When I next saw the Norton at Pukekohe Park Raceway in 1999, it looked positively radiant – and riding it validated the wire transfers I’d remitted for restoration. Now fitted with a Cosworth piston, a Carrillo rod, titanium valves, Koni shocks, and new racing tyres, the Manx was ecstasy on wheels: surefooted, linear handling, cammy, and fast – nearly 130mph at a ferocious 7500rpm – a weapon in the postwar 500 GP class. In its previous life, I’d later learn, it had lost to Mike Hailwood on a factory Honda 250 six.
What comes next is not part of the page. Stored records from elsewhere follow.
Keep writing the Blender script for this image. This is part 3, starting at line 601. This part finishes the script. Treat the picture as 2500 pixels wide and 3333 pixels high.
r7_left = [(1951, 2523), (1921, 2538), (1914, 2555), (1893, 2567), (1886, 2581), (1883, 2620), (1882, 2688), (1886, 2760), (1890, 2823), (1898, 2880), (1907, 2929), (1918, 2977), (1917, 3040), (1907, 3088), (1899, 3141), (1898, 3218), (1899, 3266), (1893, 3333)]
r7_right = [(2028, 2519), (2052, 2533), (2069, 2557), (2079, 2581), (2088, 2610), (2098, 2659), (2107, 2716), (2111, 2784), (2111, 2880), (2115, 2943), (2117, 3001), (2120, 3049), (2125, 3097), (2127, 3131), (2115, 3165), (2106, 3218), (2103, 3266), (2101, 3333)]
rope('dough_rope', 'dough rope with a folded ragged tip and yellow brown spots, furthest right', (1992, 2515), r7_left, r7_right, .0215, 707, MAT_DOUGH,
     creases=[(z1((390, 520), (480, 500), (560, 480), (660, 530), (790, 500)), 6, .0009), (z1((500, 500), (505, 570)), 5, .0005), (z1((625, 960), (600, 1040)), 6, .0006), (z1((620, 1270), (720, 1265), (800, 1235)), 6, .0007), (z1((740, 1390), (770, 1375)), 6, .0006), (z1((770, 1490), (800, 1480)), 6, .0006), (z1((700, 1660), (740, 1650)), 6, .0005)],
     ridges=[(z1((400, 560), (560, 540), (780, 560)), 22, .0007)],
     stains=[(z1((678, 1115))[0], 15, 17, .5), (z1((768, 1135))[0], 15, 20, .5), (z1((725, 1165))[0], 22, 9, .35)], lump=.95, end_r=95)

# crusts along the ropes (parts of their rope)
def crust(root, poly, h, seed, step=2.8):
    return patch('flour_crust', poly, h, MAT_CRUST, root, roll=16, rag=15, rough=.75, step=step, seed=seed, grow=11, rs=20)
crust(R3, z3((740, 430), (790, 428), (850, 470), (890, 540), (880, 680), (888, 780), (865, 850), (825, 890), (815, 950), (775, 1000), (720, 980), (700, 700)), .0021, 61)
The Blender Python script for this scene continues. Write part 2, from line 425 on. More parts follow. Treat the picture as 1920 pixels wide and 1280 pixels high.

But in its rebirth as a vintage racer, the Manx proved a winner.

(John L. Stein)

After six races in New Zealand, the Norton returned to America and carried me through more battles at Laguna Seca, at Willow Springs, at the old Santa Barbara airport circuit, and on the high banks of Daytona, all without failure. Its bulletproof performance far surpassed my expectations, yielding peak experiences at just the right time in life.

I still own the Manx; it’s one of the few vehicles I’ve kept long term. I last rode it about a decade ago, on The Quail Motorcycle Tour in California. Who knew that riding a thoroughbred 500cc GP bike on the road was as easy as purchasing an $18 one-trip permit from the DMV!